Lamda hopes to start huge development at former Athens airport in January

Greece’s Lamda Development hopes to secure all the necessary licences to start a huge development of luxury homes and offices at a disused airport site in Athens early next year, its top executive said on Thursday.

The former Elliniko airport, a sprawling site of disused runways, terminals and venues used for the Athens 2004 Olympics, has been abandoned for almost two decades.

Lamda plans to turn it into a complex of luxury homes, hotels, offices, a yachting marina and a casino at a total cost of 8 billion euros ($8.8 billion), aiming to attract thousands more tourists and investors to the Greek capital.

The project, part of a post-bailout agreement between Greece and its lenders, has faced several hurdles in recent years. But the newly elected Conservative government has expedited plans, including a tender for a casino resort at the site.

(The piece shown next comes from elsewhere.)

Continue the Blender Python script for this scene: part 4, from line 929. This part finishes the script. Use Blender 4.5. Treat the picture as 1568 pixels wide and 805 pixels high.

“I believe when we go in, and this I think will happen in January – in any case, early next year – all permitting will be completed. There will be no risk in terms of licensing,” Lamda’s Chief Executive Officer Odisseas Athanasiou told shareholders, as they met to vote on an equity issue of up to 650 million euros to fund part of the investment.

Not just a cash call

Lamda announced the cash call last month, saying China’s Fosun and Arab funds had withdrawn interest in the project and it would undertake the development on its own due to the complexity and strict timetable.

Its biggest shareholder, the Latsis family, has committed to fully exercise its preemptive rights over the share sale and underwrite any unsubscribed shares.

Greece’s biggest air carrier Aegean Airlines also said this week it would buy a 1.6 percent stake in Lamda and participate in the cash call.

“I am inviting you to take part not in a simple share capital increase but in the implementation of a project which we will all be proud of,” Athanasiou said.

Lamda, which first outlined the investment plan in 2013, expects to spend about 2 billion euros in the first five years of an estimated 25-year construction phase to build two skyscrapers of offices and a hotel, about 800 residences and a park, Athanasiou said.

“Investment risk for the first five years is covered,” he said, adding there had been strong foreign interest in the residences, of which there are eventually expected to be about 10,000.

Along with issuing new shares, Lamda expects to secure 400 million euros from property sales, about 800 million from banks loans and 150 million from issuing debt to reach that sum, he added.

Greece last week received two bids for the 1 billion euro casino resort within Hellenikon: one from US casino operator Mohegan Gaming & Entertainment partnered with Greek contractor GEK Terna, and another from Hard Rock International.